John Newton (1725-1807) received godly instruction from his mother as a young child, but she died when he was seven, and after the unwholesome influences of a stepmother and boarding school, he followed his father's influence and became a sailor. Onboard ship, he became an infidel of the most ungodly sort. Of his condition in those days, he writes, "My breast was filled with the most excruciating passions; eager desire, bitter rage, and black despair"; "I was capable of any thing; I had not the least fear of God before my eyes" and "I was tempted to throw myself into the sea ... But the secret hand of God restrained me." According to one biographer, "It is reported that at times he was so wretched that even his crew regarded him as little more than an animal." He fell into the hands of a slave-trader in Africa, and suffered all manner of hardships there, being continually insulted and almost starved.

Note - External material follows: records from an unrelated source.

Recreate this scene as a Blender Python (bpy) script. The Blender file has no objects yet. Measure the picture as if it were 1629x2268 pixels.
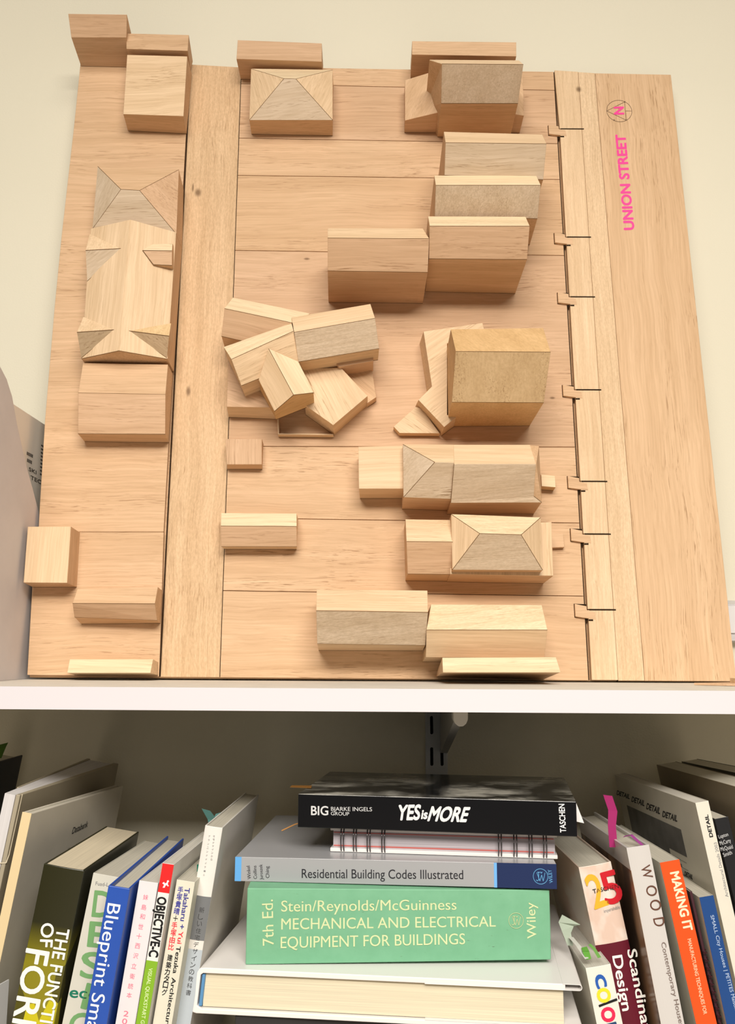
import bpy, bmesh, math, random
from mathutils import Vector, Matrix
random.seed(7)
SC = bpy.context.scene
COL = SC.collection
# ------------------------------------------------------------------ camera
cam = bpy.data.cameras.new('camera'); camo = bpy.data.objects.new('camera', cam); COL.objects.link(camo)
cam.sensor_fit = 'VERTICAL'; cam.sensor_height = 24.0; cam.lens = 24.0*2000/2268; cam.clip_start = .01
_C = Vector((0, -.7758, .0321)); _R = Vector((.9996938, .02422599, .00504131)); _U = Vector((-.00131783, -.15131831, .98848421)); _F = Vector((-.02470985, .98818818, .15124005))
camo.matrix_world = Matrix(((_R.x, _U.x, -_F.x, _C.x), (_R.y, _U.y, -_F.y, _C.y), (_R.z, _U.z, -_F.z, _C.z), (0, 0, 0, 1)))
SC.camera = camo
# ------------------------------------------------------------------ light and exposure
W = bpy.data.worlds.new('room_light'); SC.world = W; W.use_nodes = True
W.node_tree.nodes['Background'].inputs[0].default_value = (1.0, .94, .86, 1); W.node_tree.nodes['Background'].inputs[1].default_value = .02
def area(name, loc, target, sx, sy, power, col):
    l = bpy.data.lights.new(name, 'AREA'); l.shape = 'RECTANGLE'; l.size = sx; l.size_y = sy; l.energy = power; l.color = col
    o = bpy.data.objects.new(name, l); COL.objects.link(o); o.location = loc
    o.rotation_euler = (Vector(target)-Vector(loc)).to_track_quat('-Z', 'Y').to_euler(); return o
area('ceiling_panel_lamp', (.15, -2.2, 1.25), (.15, -2.2, 0), 1.7, .9, 138, (1, .945, .87))
area('ceiling_panel_lamp', (.0, -1.3, 1.35), (.0, .1, .1), 1.4, .7, 21, (1, .945, .87))
area('low_front_fill', (.6, -2.6, .2), (0, .2, 0), 1.6, 1.0, 2, (1, .95, .9))  # weak fill light added low in front, no window behind it
SC.view_settings.view_transform = 'Standard'; SC.view_settings.look = 'None'; SC.view_settings.gamma = 1; SC.view_settings.use_curve_mapping = False
SC.view_settings.exposure = 0.0
# ------------------------------------------------------------------ helpers
def mesh_obj(name, verts, faces, mats, parent=None, fm=None, smooth=False, recalc=True):
    me = bpy.data.meshes.new(name); bm = bmesh.new()
    vs = [bm.verts.new(v) for v in verts]
    for i, f in enumerate(faces):
        try: fc = bm.faces.new([vs[k] for k in f])
        except ValueError: continue
        fc.material_index = fm[i] if fm else 0; fc.smooth = smooth
    if recalc: bmesh.ops.recalc_face_normals(bm, faces=bm.faces)
    bm.to_mesh(me); bm.free()
    for m in (mats if isinstance(mats, (list, tuple)) else [mats]): me.materials.append(m)
    o = bpy.data.objects.new(name, me); COL.objects.link(o)
    if parent: o.parent = parent
    return o
class MB:
    def __init__(s): s.v = []; s.f = []; s.m = []
    def add(s, vs, fs, m=0):
        n = len(s.v); s.v += [tuple(v) for v in vs]; s.f += [tuple(n+i for i in f) for f in fs]; s.m += [m]*len(fs)
    def box(s, a, b, m=0):
        x0, y0, z0 = a; x1, y1, z1 = b
        s.add([(x0,y0,z0),(x1,y0,z0),(x1,y1,z0),(x0,y1,z0),(x0,y0,z1),(x1,y0,z1),(x1,y1,z1),(x0,y1,z1)],
              [(0,3,2,1),(4,5,6,7),(0,1,5,4),(1,2,6,5),(2,3,7,6),(3,0,4,7)], m)
    def prism(s, pts, h0, h1, axis=2, m=0):
        n = len(pts)
        def P(p, h):
            return (p[0], p[1], h) if axis == 2 else ((p[0], h, p[1]) if axis == 1 else (h, p[0], p[1]))
        s.add([P(p, h0) for p in pts]+[P(p, h1) for p in pts],
              [tuple(range(n))[::-1], tuple(range(n, 2*n))]+[(i, (i+1) % n, n+(i+1) % n, n+i) for i in range(n)], m)
    def bar(s, a, b, r, m=0, n=4):
        a = Vector(a); b = Vector(b); d = (b-a)
        if d.length < 1e-7: return
        d.normalize(); x = d.cross(Vector((0, 0, 1)));
        if x.length < 1e-3: x = d.cross(Vector((0, 1, 0)))
        x.normalize(); y = d.cross(x); vs = []
        for e in (a, b):
            for k in range(n):
                t = 2*math.pi*(k+.5)/n; vs.append(e+x*(r*math.cos(t))+y*(r*math.sin(t)))
        s.add(vs, [tuple(range(n))[::-1], tuple(range(n, 2*n))]+[(k, (k+1) % n, n+(k+1) % n, n+k) for k in range(n)], m)
    def tube(s, pts, r, m=0, n=8):
        for a, b in zip(pts, pts[1:]): s.bar(a, b, r, m, n)
    def build(s, name, mats, parent=None, smooth=False, recalc=True):
        return mesh_obj(name, s.v, s.f, mats, parent, s.m, smooth, recalc)
def bevel(o, w, seg=2, ang=35):
    b = o.modifiers.new('bevel', 'BEVEL'); b.width = w; b.segments = seg; b.limit_method = 'ANGLE'; b.angle_limit = math.radians(ang); return o
def thing(name, label, cat, M=None, group=None):
    o = bpy.data.objects.new(name, None); COL.objects.link(o); o.empty_display_size = .02
    if M is not None: o.matrix_world = M
    o['label'] = label; o['category'] = cat
    if group: o['group'] = group
    return o
def tag(o, label, cat, group=None):
    o['label'] = label; o['category'] = cat
    if group: o['group'] = group
    return o
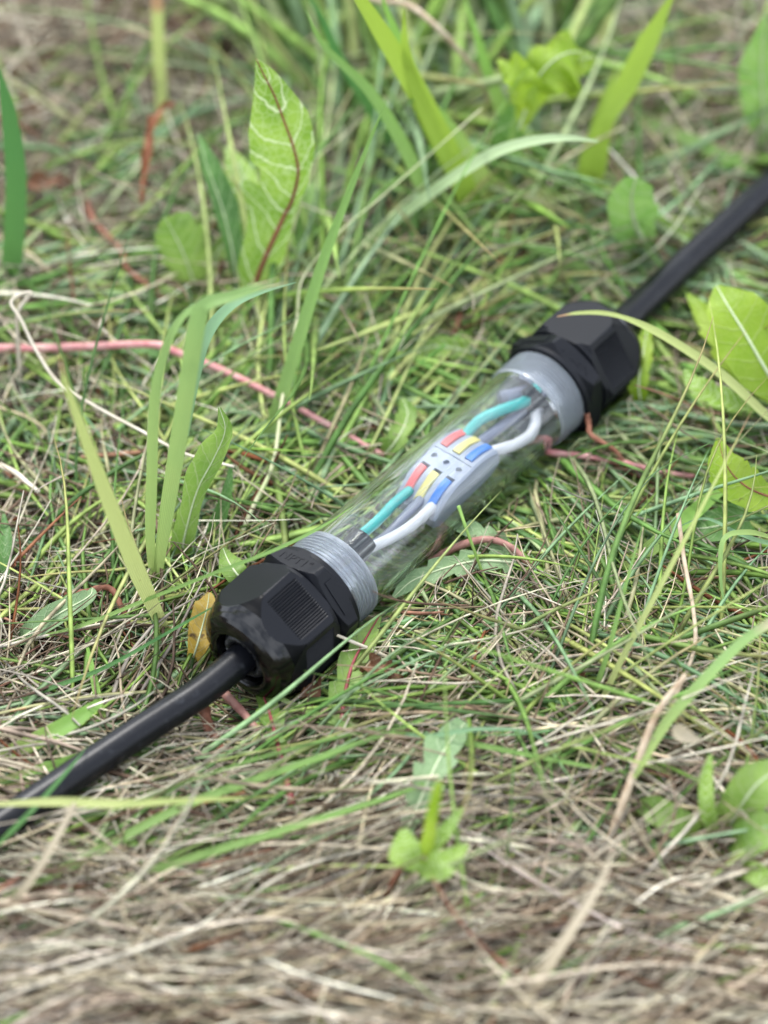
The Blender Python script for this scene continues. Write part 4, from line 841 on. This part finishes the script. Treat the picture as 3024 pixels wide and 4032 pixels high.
mass('matted_straw', [straw(15000, -0.001, 0.004, SHADED_STRAW, 0.0006, 0.0013, 0.02, 0.07, 1.3), straw(15000, 0.001, 0.010, STRAW, 0.0005, 0.0011, 0.025, 0.085, 0.8)], M_strawm, 'matted dry straw covering the ground')
# a thicker felt of straw in the foreground and behind
xf, yf = area(9000, y0=1500, y1=2420)
xb, yb = area(6000, y0=-260, y1=700)
mass('loose_straw', [straw(0, 0.004, 0.016, STRAW, 0.0005, 0.0014, 0.03, 0.09, 0.7, x=xf, y=yf), straw(0, 0.002, 0.012, STRAW, 0.0005, 0.0016, 0.03, 0.09, 1.2, x=xb, y=yb, elev=0.25),
                     straw(2500, 0.005, 0.012, STRAW, 0.0004, 0.0009, 0.02, 0.06, 1.0, elev=0.25), straw(700, 0.006, 0.015, RUST, 0.0009, 0.0018, 0.015, 0.06, 1.2, elev=0.3)], M_strawm, 'loose dry straw lying on top of the matted grass')

def tuft(x, y, n, spread, ang, dang, length, width, elev, bend, pal, pw=0.25, z=0.0):
    """n blades rooted round print point (x, y), growing towards print-plane heading ang (degrees, 0 = right, 90 = away)"""
    cx, cy_ = unproject(x, y)
    bx = cx + rng.standard_normal(n) * spread; by = cy_ + rng.standard_normal(n) * spread
    hd = np.radians(ang) + rng.standard_normal(n) * np.radians(dang)
    c = pick(pal, n, 0.16); ct = np.where((rng.random(n) < pw)[:, None], np.array([[0.42, 0.30, 0.14]]), c * 1.1)
    return strands(np.stack([bx, by, hfield(bx, by) + z], -1), hd, np.radians(elev) + rng.standard_normal(n) * 0.22, length * (0.7 + 0.8 * rng.random(n)), rng.standard_normal(n) * 0.3,
                   bend * (0.6 + 0.8 * rng.random(n)), width * (0.65 + 0.95 * rng.random(n)), 12, 0.006 + rng.random(n) * 0.012, 0.25 + rng.random(n) * 0.35, c, ct, 0.06)
tufts = []
def greens(n, x0, x1, y0, y1, ang, dang, length, width, elev=18, bend=0.7, pal=GREEN, spread=0.012, per=9, pw=0.25):
    for k in range(max(1, n // per)):
        gx = x0 + random.random() * (x1 - x0); gy = y0 + random.random() * (y1 - y0)
        if gx < 480 and gy < 600 and random.random() < 0.6: continue
        tufts.append(tuft(gx, gy, per, spread, ang + random.gauss(0, dang * 0.6), dang, length, width, elev, bend, pal, pw))
#@GREENS@
greens(700, -100, 1760, -200, 1750, 60, 90, 0.08, 0.0015, 8, 0.5)                      # thin everywhere
greens(330, 400, 780, 800, 1200, 64, 22, 0.13, 0.0022, 14, 0.6, GREEN2)            # fan behind the near gland
greens(270, 660, 1050, 540, 900, 50, 30, 0.13, 0.0024, 11, 0.5, GREEN2)
greens(340, 480, 1100, 480, 1050, -50, 18, 0.12, 0.0026, 8, 0.3, GREEN2)           # sweeping down right, behind the tube
greens(340, 650, 1300, 250, 650, -38, 22, 0.10, 0.0028, 10, 0.4, GREEN2)
greens(200, 640, 1150, 60, 420, 100, 30, 0.13, 0.0044, 48, 0.9, GREEN2)
greens(130, 620, 1250, 150, 480, -50, 25, 0.12, 0.0048, 20, 0.4, GREEN2)
greens(800, 860, 1560, 1130, 1480, -50, 18, 0.09, 0.0019, 4, 0.15, GREEN, 0.014)    # combed down to the right of the tube
greens(120, 1150, 1400, 1500, 1640, 95, 32, 0.10, 0.0016, 26, 0.9, GREEN, 0.012)    # tuft fanning out at the lower right
greens(380, 800, 1660, 1200, 1750, 172, 14, 0.10, 0.0018, 8, 0.3, GREEN)
greens(220, 1300, 1700, 880, 1150, 165, 20, 0.09, 0.0024, 8, 0.35, GREEN2)
greens(280, 1350, 1750, 500, 900, 150, 32, 0.08, 0.0024, 10, 0.45, GREEN2)
greens(380, -60, 460, 600, 1050, 5, 26, 0.08, 0.0024, 8, 0.45, GREEN2)
greens(330, -60, 560, 1000, 1600, 60, 45, 0.08, 0.0016, 14, 0.7, GREEN)
greens(330, -60, 800, 1580, 1980, 28, 12, 0.10, 0.0018, 8, 0.3, GREEN2)
greens(420, -60, 1700, 1620, 2250, 25, 24, 0.08, 0.0016, 10, 0.5, GREEN2)
greens(90, 1000, 1700, 1650, 2250, 50, 30, 0.08, 0.0020, 18, 0.6, GREEN2)
greens(110, -60, 700, 0, 560, 80, 50, 0.09, 0.0024, 28, 0.9, GREEN)
greens(140, 1100, 1700, -60, 500, 100, 60, 0.09, 0.0026, 18, 0.8, GREEN2)
greens(150, -100, 1760, -250, 0, 90, 40, 0.10, 0.0030, 40, 0.8, GREEN2)
mass('green_grass', tufts, M_grassm, 'thin green grass blades growing through the straw')
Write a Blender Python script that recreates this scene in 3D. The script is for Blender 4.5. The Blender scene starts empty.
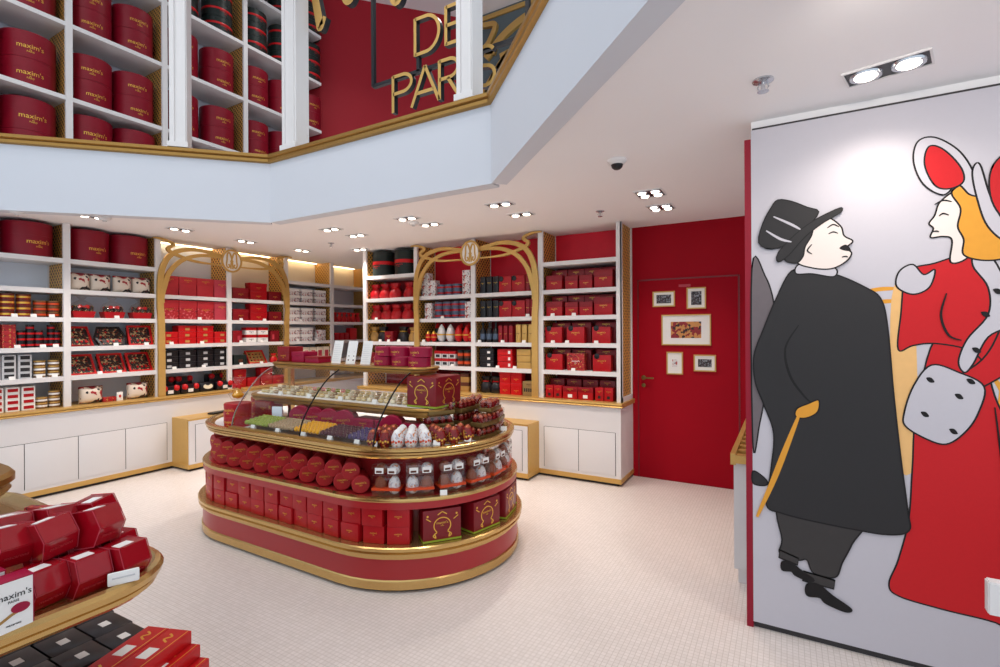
import bpy, bmesh, math, random
from mathutils import Matrix, Vector
random.seed(7)
PI = math.pi
R_ = math.radians
C = bpy.context.scene.collection
sc = bpy.context.scene

# ------------------------------------------------------------------ materials
def lin(h):
    h = h.lstrip('#'); o = []
    for i in (0, 2, 4):
        c = int(h[i:i+2], 16)/255
        o.append(c/12.92 if c <= .04045 else ((c+.055)/1.055)**2.4)
    return (*o, 1)

MATS = {}
def mat(name, col, rough=.5, metal=0., var=.06, scale=30., spec=.32, coat=0., bump=0.):
    if name in MATS: return MATS[name]
    m = bpy.data.materials.new(name); m.use_nodes = True
    nt = m.node_tree; b = nt.nodes['Principled BSDF']
    b.inputs['Roughness'].default_value = rough; b.inputs['Metallic'].default_value = metal
    b.inputs['Specular IOR Level'].default_value = spec; b.inputs['Coat Weight'].default_value = coat
    c = lin(col)
    tc = nt.nodes.new('ShaderNodeTexCoord'); no = nt.nodes.new('ShaderNodeTexNoise')
    no.inputs['Scale'].default_value = scale; no.inputs['Detail'].default_value = 3
    nt.links.new(tc.outputs['Object'], no.inputs['Vector'])
    mx = nt.nodes.new('ShaderNodeMix'); mx.data_type = 'RGBA'
    mx.inputs[6].default_value = tuple(v*(1-var) for v in c[:3])+(1,)
    mx.inputs[7].default_value = tuple(min(1, v*(1+var)) for v in c[:3])+(1,)
    nt.links.new(no.outputs['Fac'], mx.inputs[0]); nt.links.new(mx.outputs[2], b.inputs['Base Color'])
    if bump:
        bp = nt.nodes.new('ShaderNodeBump'); bp.inputs['Strength'].default_value = bump; bp.inputs['Distance'].default_value = .002
        nt.links.new(no.outputs['Fac'], bp.inputs['Height']); nt.links.new(bp.outputs['Normal'], b.inputs['Normal'])
    MATS[name] = m
    return m

def emit(name, col, strength):
    m = bpy.data.materials.new(name); m.use_nodes = True
    b = m.node_tree.nodes['Principled BSDF']
    b.inputs['Base Color'].default_value = lin(col)
    b.inputs['Emission Color'].default_value = lin(col); b.inputs['Emission Strength'].default_value = strength
    MATS[name] = m
    return m

def thin_glass(name, tint, k=.03, rough=.02):
    m = bpy.data.materials.new(name); m.use_nodes = True; nt = m.node_tree
    for n in list(nt.nodes): nt.nodes.remove(n)
    o = nt.nodes.new('ShaderNodeOutputMaterial'); t = nt.nodes.new('ShaderNodeBsdfTransparent'); g = nt.nodes.new('ShaderNodeBsdfGlossy')
    t.inputs['Color'].default_value = tint; g.inputs['Roughness'].default_value = rough
    lw = nt.nodes.new('ShaderNodeLayerWeight'); lw.inputs['Blend'].default_value = .5
    f = nt.nodes.new('ShaderNodeMath'); f.operation = 'POWER'; f.inputs[1].default_value = 4; nt.links.new(lw.outputs['Facing'], f.inputs[0])
    a = nt.nodes.new('ShaderNodeMath'); a.operation = 'MULTIPLY_ADD'; a.inputs[1].default_value = .35; a.inputs[2].default_value = k; a.use_clamp = True
    mx = nt.nodes.new('ShaderNodeMixShader')
    nt.links.new(f.outputs[0], a.inputs[0]); nt.links.new(a.outputs[0], mx.inputs[0])
    nt.links.new(t.outputs[0], mx.inputs[1]); nt.links.new(g.outputs[0], mx.inputs[2]); nt.links.new(mx.outputs[0], o.inputs['Surface'])
    MATS[name] = m
    return m

def printed(name, base, a, b_, scale=18., th=.6, rough=.45):
    """paper printed all over with irregular blobs of two inks"""
    m = bpy.data.materials.new(name); m.use_nodes = True; nt = m.node_tree; b = nt.nodes['Principled BSDF']
    b.inputs['Roughness'].default_value = rough
    tc = nt.nodes.new('ShaderNodeTexCoord'); prev = None
    for i, (c, off) in enumerate(((a, 0), (b_, 7.3))):
        mp = nt.nodes.new('ShaderNodeMapping'); mp.inputs['Location'].default_value = (off, off, off)
        no = nt.nodes.new('ShaderNodeTexNoise'); no.inputs['Scale'].default_value = scale; no.inputs['Detail'].default_value = 1.5
        th_ = nt.nodes.new('ShaderNodeMath'); th_.operation = 'GREATER_THAN'; th_.inputs[1].default_value = th
        mx = nt.nodes.new('ShaderNodeMix'); mx.data_type = 'RGBA'
        nt.links.new(tc.outputs['Object'], mp.inputs[0]); nt.links.new(mp.outputs[0], no.inputs['Vector'])
        nt.links.new(no.outputs['Fac'], th_.inputs[0]); nt.links.new(th_.outputs[0], mx.inputs[0])
        if prev is None: mx.inputs[6].default_value = lin(base)
        else: nt.links.new(prev, mx.inputs[6])
        mx.inputs[7].default_value = lin(c); prev = mx.outputs[2]
    nt.links.new(prev, b.inputs['Base Color'])
    MATS[name] = m
    return m

def floor_mat():
    m = bpy.data.materials.new('mosaic_tile'); m.use_nodes = True; nt = m.node_tree; b = nt.nodes['Principled BSDF']
    tc = nt.nodes.new('ShaderNodeTexCoord'); br = nt.nodes.new('ShaderNodeTexBrick')
    br.offset = 0; br.inputs['Scale'].default_value = 1
    br.inputs['Brick Width'].default_value = .025; br.inputs['Row Height'].default_value = .025
    br.inputs['Mortar Size'].default_value = .0017; br.inputs['Mortar Smooth'].default_value = .3
    br.inputs['Color1'].default_value = lin('#E6DEDA'); br.inputs['Color2'].default_value = lin('#DED6D1'); br.inputs['Mortar'].default_value = lin('#CAC0B9')
    no = nt.nodes.new('ShaderNodeTexNoise'); no.inputs['Scale'].default_value = 1.1; no.inputs['Detail'].default_value = 3
    mx = nt.nodes.new('ShaderNodeMix'); mx.data_type = 'RGBA'; mx.blend_type = 'MULTIPLY'; mx.inputs[0].default_value = 1
    rp = nt.nodes.new('ShaderNodeValToRGB'); rp.color_ramp.elements[0].color = (.95, .94, .93, 1); rp.color_ramp.elements[1].color = (1, 1, 1, 1)
    nt.links.new(tc.outputs['Object'], br.inputs['Vector']); nt.links.new(tc.outputs['Object'], no.inputs['Vector'])
    nt.links.new(no.outputs['Fac'], rp.inputs[0]); nt.links.new(br.outputs['Color'], mx.inputs[6]); nt.links.new(rp.outputs[0], mx.inputs[7])
    nt.links.new(mx.outputs[2], b.inputs['Base Color']); b.inputs['Roughness'].default_value = .34
    bp = nt.nodes.new('ShaderNodeBump'); bp.inputs['Strength'].default_value = .25; bp.inputs['Distance'].default_value = .001; bp.invert = True
    nt.links.new(br.outputs['Fac'], bp.inputs['Height']); nt.links.new(bp.outputs['Normal'], b.inputs['Normal'])
    return m

def lattice_mat():
    """gold sheet pierced with a small diagonal lattice"""
    m = bpy.data.materials.new('gold_lattice'); m.use_nodes = True; nt = m.node_tree; b = nt.nodes['Principled BSDF']
    tc = nt.nodes.new('ShaderNodeTexCoord'); sp = nt.nodes.new('ShaderNodeSeparateXYZ'); nt.links.new(tc.outputs['Object'], sp.inputs[0])
    ad = nt.nodes.new('ShaderNodeMath'); ad.operation = 'ADD'
    nt.links.new(sp.outputs[0], ad.inputs[0]); nt.links.new(sp.outputs[1], ad.inputs[1])
    fs = []
    for op in ('ADD', 'SUBTRACT'):
        q = nt.nodes.new('ShaderNodeMath'); q.operation = op; nt.links.new(ad.outputs[0], q.inputs[0]); nt.links.new(sp.outputs[2], q.inputs[1])
        s = nt.nodes.new('ShaderNodeMath'); s.operation = 'MULTIPLY'; s.inputs[1].default_value = 2*PI/.06; nt.links.new(q.outputs[0], s.inputs[0])
        c = nt.nodes.new('ShaderNodeMath'); c.operation = 'COSINE'; nt.links.new(s.outputs[0], c.inputs[0]); fs.append(c)
    p = nt.nodes.new('ShaderNodeMath'); p.operation = 'MAXIMUM'; nt.links.new(fs[0].outputs[0], p.inputs[0]); nt.links.new(fs[1].outputs[0], p.inputs[1])
    g = nt.nodes.new('ShaderNodeMath'); g.operation = 'GREATER_THAN'; g.inputs[1].default_value = .25; nt.links.new(p.outputs[0], g.inputs[0])
    mx = nt.nodes.new('ShaderNodeMix'); mx.data_type = 'RGBA'; mx.inputs[6].default_value = lin('#4A3420'); mx.inputs[7].default_value = lin('#DBA653')
    nt.links.new(g.outputs[0], mx.inputs[0]); nt.links.new(mx.outputs[2], b.inputs['Base Color'])
    b.inputs['Metallic'].default_value = .12; b.inputs['Roughness'].default_value = .42
    MATS['lattice'] = m
    return m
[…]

He survived to make several voyages to Africa in that shameful occupation of slave-trader, but after being influenced by the reading of a devotional book, followed by a "great deliverance" from a violent storm, he experienced a life-changing conversion to Christ in 1748, at the age of 23. He was ordained to the Anglican ministry about fifteen years later, but the intervening period brought intense biblical study and influential friendships with men of God such as George Whitefield and John Wesley. His 16 years as pastor at Olney brought about his longtime friendship with poet and hymnwriter William Cowper, during which Newton himself wrote the hymns for which he is most famous: "Amazing Grace," "Glorious Things of Thee are Spoken," "How Sweet the Name of Jesus Sounds," and nearly 300 others. When asked to give up preaching because of the infirmities of old age, he replied, "What! shall the old African blasphemer stop while he call speak?" He remained throughout his life a convinced Calvinist in his theology, and a loving shepherd of souls. Shortly before his death he said, "My memory is nearly gone, but I remember two things, that I am a great sinner, and that Christ is a great Saviour."